What education does is to provide scientists with proven tools and methods to help them identify new phenomena and systematically form an organized, coherent, and self-consistent explanation for these phenomena. These tools and methods encompass everything from mathematics classes to lab reports to using Excel. You might as well say that the tools in a wood working shop constrain someone's thinking about what they can make out of wood. Instead, it is how things are made that is constrained, not what. So it is in science.

Most of our greatest leaps forward in knowledge have been through the fusion of ideas outside the 'mainstream'.
No they haven't. Practically all of our 'leaps forward' have come directly from mainstream theories. Meaning that you introduce one or two postulates to a mainstream theory and see what the results would be.

Quantum Mechanics: the direct result of quantizing energy, momentum, angular momentum, and other properties from classical physics at the atomic and subatomic scale. This did not come right out of the blue. Many different experiments at the time indicated that classical physics was missing something, and it was only with Max Planck's idea of quantizing the energy of a black body that these problems began to be solved. If you look at the history of QM you'll find that each step towards the development of a working theory was the direct result of someone working on a known problem in classical physics.

Special Relativity: the direct result of Einstein solving known problems in classical electrodynamics by introducing the postulates of the invariant speed of light and the principle of relativity. Both of these were already supported by contemporary experiments, such as the Michelson-Morley experiment.

General Relativity: the direct result of Einstein recognizing that objects in free fall under the influence of gravity would measure zero acceleration and behave as if they were moving inertially. IE objects in free fall are in inertial motion and objects not in free fall (such as a book on a shelf) are not in inertial motion. Once recognized, the basics of GR follow naturally from this property. Again, this was a short but complicated insight that follows directly from classical physics.

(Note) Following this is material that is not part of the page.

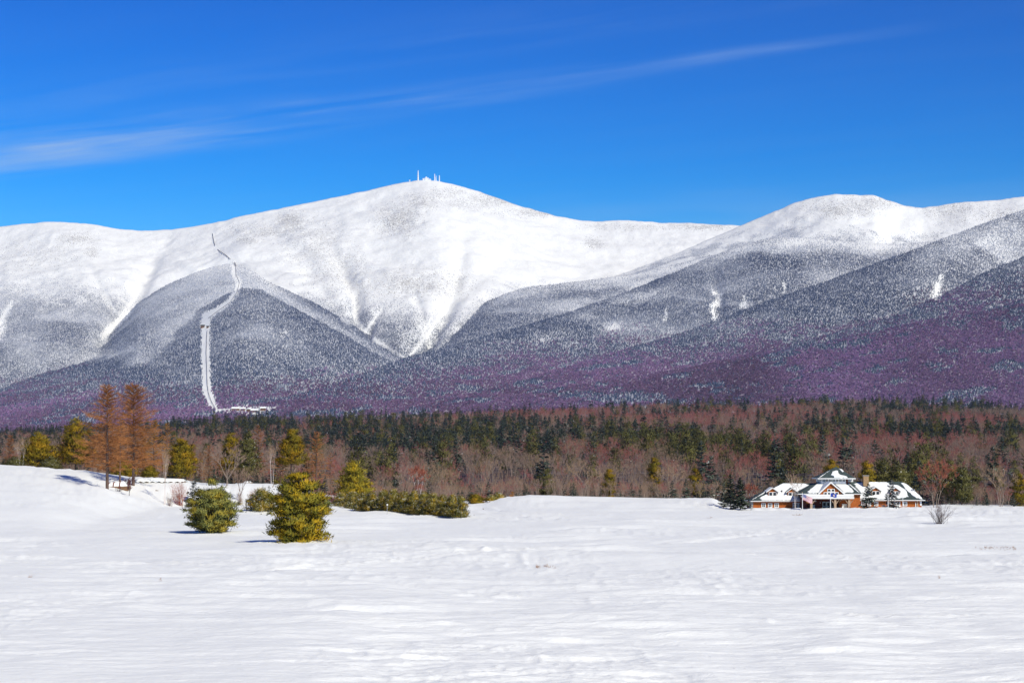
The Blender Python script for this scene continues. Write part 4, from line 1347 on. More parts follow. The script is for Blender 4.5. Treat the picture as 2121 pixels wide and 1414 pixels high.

So which of our leaps forward have been the result of the fusion of non-mainstream ideas? If you think that the above are examples of non-mainstream ideas, then everything is a non-mainstream idea until it is fully explained by science. But in that case science is already doing exactly what you say it isn't, which is routinely providing non-mainstream ideas to solve problems.

One should note that none, absolutely none of these advancements would have been made without an in-depth understanding of contemporary classical physics and the advanced mathematics given to these scientists by their own education system. Not too bad for men supposedly close-minded and blind to alternative approaches.

I'm sorry but I think your idea of science and scientists is one of a caricature. A shallow, one-dimensional idea of men in lab coats scribbling equations on a whiteboard while oblivious to the rest of the world. Of bumbling, socially-inept nerds who can't understand girls or poetry. Scientists are not inflexible robots that have a short circuit if something falls outside their limited programming. They are real people with an enormous range of backgrounds and interests, giving them, as a whole, as wide and flexible an outlook on the world as any other group of people, if not more.

Education tends to open one's mind, not close it.